Am I doing things wrong, is my working example from above wrong and shouldn't really work? Do I need locale definitions for anything I call setlocale() on, even for LC_MESSAGES?

This is the source of the test binary:

#include <libintl.h>
#include <locale.h>
#include <stdio.h>

int main()
{
    const char *l = setlocale(LC_MESSAGES, "fake");

    printf("setlocale() returned \"%s\"\n", l);

    bind_textdomain_codeset("ewe", "UTF-8");
    bindtextdomain("ewe", "/opt/btech/probe/share/locale/WA");
    textdomain("ewe");

    printf("current textdomain is \"%s\"\n", textdomain(NULL));
    printf("current base directory is \"%s\"\n", bindtextdomain(textdomain(NULL), NULL));
    printf("current LC_MESSAGES locale is \"%s\"\n", setlocale(LC_MESSAGES, NULL));
    printf("gettext(\"Error\") ==> \"%s\"\n", gettext("Error"));

    return 0;
}

This is the output when compiled dynamically (either for target or host):

setlocale() returned "(null)"
current textdomain is "ewe"
current base directory is "/opt/btech/probe/share/locale/WA"
current LC_MESSAGES locale is "C"
gettext("Error") ==> "Error"

EDIT: Compiling the test binary as static on my host (x64 Linux) also makes it work, so there is something special with the static compile.

Additional question: Can I force gettext to load a specific mo file directly? Basically I would like to have a replacement for bindtextdomain() that takes a file name argument instead.

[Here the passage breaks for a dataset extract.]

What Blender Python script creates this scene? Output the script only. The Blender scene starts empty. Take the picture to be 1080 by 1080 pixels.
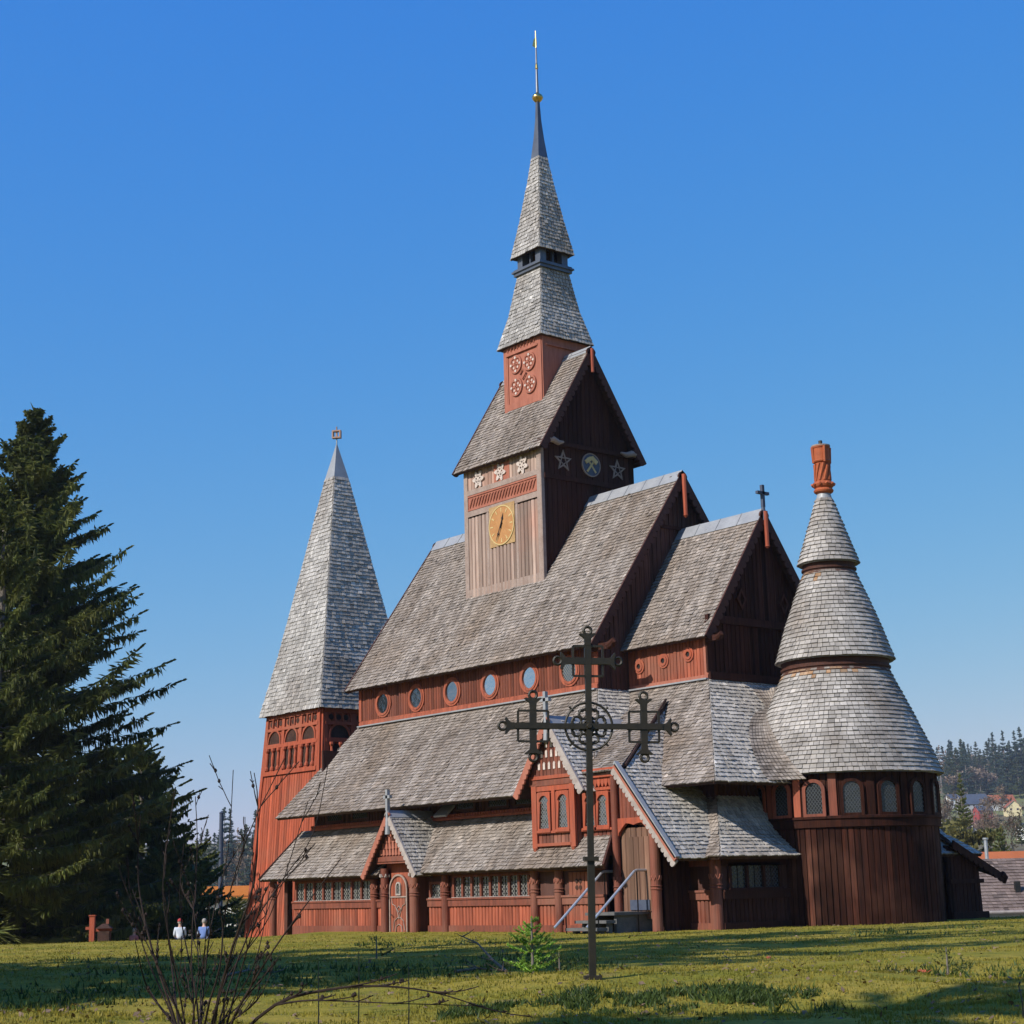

EDIT 2: So, I eventually found this post saying that I can get gettext() to load any translation as long as I have a valid setlocale() call first. So, my current workaround is to actually generate a /usr/lib/locale/locale-archive containing only the en_US locale, calling setlocale(LC_MESSAGES, "en_US"); setenv("LANGUAGE", "fake");, which ends up loading the correct message catalog. Still feels like an ugly workaround, and I still don't understand why the static link works without it.

like image 918
nafmo Avatar asked Nov 08 '22 16:11

nafmo


1 Answers

I had a similar problem (an embedded system where I don't have much control on the root file system) and I found this workaround to work:

  • Put all translations in /<mydir>/lang/
  • The SYS_LC_MESSAGES can be generated with localedef. I made one from the C locale on my system and copied it to each target directory

    mkdir output
    localedef -f UTF-8 -i /usr/share/i18n/locales/C  output/mylocale
    cp output/mylocale/LC_MESSAGES/SYS_LC_MESSAGES <mydir>/lang/ENG/LC_MESSAGES/
    
  • Set the LOCPATH to <mydir>
  • Debug things with strace to see which files it is trying to open.

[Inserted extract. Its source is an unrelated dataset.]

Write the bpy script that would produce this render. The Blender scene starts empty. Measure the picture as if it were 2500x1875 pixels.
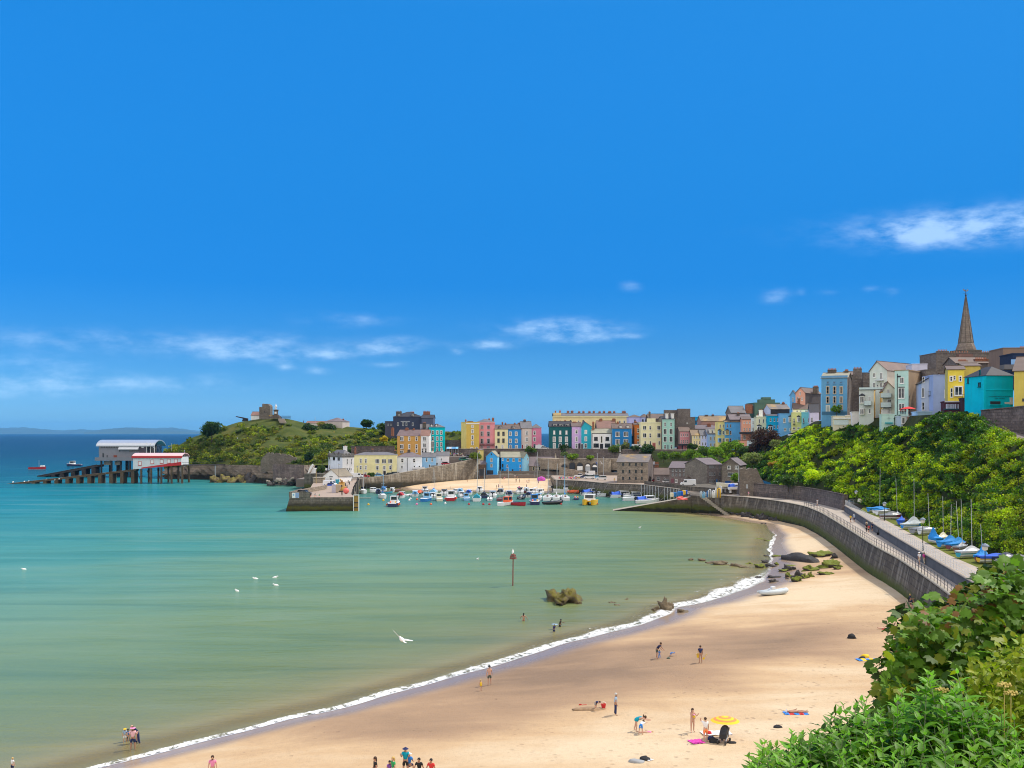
import bpy,bmesh,math,random
import numpy as np
from mathutils import Vector,Matrix,noise as mnoise
R=math.radians
random.seed(7);rng=np.random.default_rng(11)
SC=bpy.context.scene
COL=SC.collection
# ---------------------------------------------------------------- camera
F,CX,HY,EYE=2500.0,1250.0,1057.0,24.0
cam=bpy.data.cameras.new('camera');camo=bpy.data.objects.new('camera',cam);COL.objects.link(camo)
cam.lens=36;cam.sensor_width=36;cam.shift_y=(HY-937.5)/2500
cam.clip_start=.2;cam.clip_end=120000
camo.location=(0,0,EYE);camo.rotation_euler=(R(90),0,0)
SC.camera=camo
SC.render.resolution_x,SC.render.resolution_y=1024,768
SC.view_settings.view_transform='Standard';SC.view_settings.look='None'
SC.view_settings.exposure=0.85;SC.view_settings.gamma=1
SC.cycles.max_bounces=6;SC.cycles.transparent_max_bounces=8;SC.cycles.volume_bounces=0
SC.cycles.caustics_reflective=False;SC.cycles.caustics_refractive=False
SC.cycles.use_denoising=True;SC.cycles.denoising_prefilter='ACCURATE';SC.cycles.filter_width=1.05
# ---------------------------------------------------------------- sun and sky
SUN_EL,SUN_AZ=R(54),R(60)
sl=bpy.data.lights.new('sun','SUN');so=bpy.data.objects.new('sun',sl);COL.objects.link(so)
sl.energy=2.3;sl.angle=R(.53);sl.color=(1,.94,.84)
sd_=Vector((math.sin(SUN_AZ)*math.cos(SUN_EL),math.cos(SUN_AZ)*math.cos(SUN_EL),math.sin(SUN_EL)))
so.rotation_euler=sd_.to_track_quat('Z','Y').to_euler();so.location=(60,60,200)
world=bpy.data.worlds.new('World');SC.world=world;world.use_nodes=True
wt=world.node_tree;wt.nodes.clear()
def wn(t,**k):
 n=wt.nodes.new(t)
 for a,v in k.items():setattr(n,a,v)
 return n
def wl(a,b):wt.links.new(a,b)
def wmath(op,a,b=None,c=None):
 n=wn('ShaderNodeMath',operation=op)
 for i,v in enumerate((a,b,c)):
  if v is None:continue
  if isinstance(v,(int,float)):n.inputs[i].default_value=v
  else:wl(v,n.inputs[i])
 return n.outputs[0]
sky=wn('ShaderNodeTexSky',sky_type='NISHITA')
sky.sun_disc=False;sky.sun_elevation=SUN_EL;sky.sun_rotation=SUN_AZ
sky.altitude=20;sky.air_density=1.0;sky.dust_density=.3;sky.ozone_density=6.0
hs=wn('ShaderNodeHueSaturation');hs.inputs['Saturation'].default_value=1.3;hs.inputs['Hue'].default_value=.5
hs.inputs['Value'].default_value=1.0
wl(sky.outputs[0],hs.inputs['Color'])
tint=wn('ShaderNodeMix',data_type='RGBA',blend_type='MULTIPLY');tint.inputs[0].default_value=1
wl(hs.outputs[0],tint.inputs[6])
elf=wmath('ARCSINE',wn('ShaderNodeSeparateXYZ').outputs[2]);sp_=wt.nodes[-2];wl(wn('ShaderNodeTexCoord').outputs['Generated'],sp_.inputs[0])
elr=wn('ShaderNodeMapRange');wl(elf,elr.inputs[0]);elr.inputs[1].default_value=0;elr.inputs[2].default_value=.7
skr=wn('ShaderNodeValToRGB');wl(elr.outputs[0],skr.inputs[0])
SKY_STOPS=[(0,(.3,.6,1)),(.033,(.25,.52,.96)),(.067,(.17,.43,.8)),(.118,(.125,.39,.69)),(.203,(.06,.42,.71)),(.286,(.09,.52,.75)),(.367,(.14,.63,.81)),(.471,(.21,.75,.89)),(.561,(.27,.84,.94)),(.8,(1.5,1.4,1.3))]
while len(skr.color_ramp.elements)<len(SKY_STOPS):skr.color_ramp.elements.new(.5)
for e_,(p_,c_)in zip(skr.color_ramp.elements,SKY_STOPS):e_.position=p_;e_.color=(*c_,1)
sxv=wmath('DIVIDE',1.0,wmath('ADD',1.0,wmath('MULTIPLY',sp_.outputs[0],.42)))
vsc=wn('ShaderNodeVectorMath',operation='SCALE');wl(skr.outputs[0],vsc.inputs[0]);wl(sxv,vsc.inputs['Scale']);wl(vsc.outputs[0],tint.inputs[7])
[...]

This is my final file layout:

<mydir>
├── lang
│   ├── ENG
│   │   └── LC_MESSAGES
│   │       ├── SYS_LC_MESSAGES
│   │       └── mac.mo
│   ├── FRE
│   │   └── LC_MESSAGES
│   │       ├── SYS_LC_MESSAGES
│   │       └── mac.mo
│   ├── GER
│   │   └── LC_MESSAGES
│   │       ├── SYS_LC_MESSAGES
│   │       └── mac.mo
│   ├── ITA
│   │   └── LC_MESSAGES
│   │       ├── SYS_LC_MESSAGES
│   │       └── mac.mo
│   ├── SPA
│   │   └── LC_MESSAGES
│   │       ├── SYS_LC_MESSAGES
│   │       └── mac.mo

This is the code snippet:

putenv("LOCPATH=/<mydir>/lang");
setlocale(LC_ALL, "");  
setlocale(LC_MESSAGES, "ENG");
bindtextdomain("mac", "/<mydir>/lang");
textdomain("mac");      
gettext("Hello world");  

This is a hack, the proper solution would be to generate the locales correctly.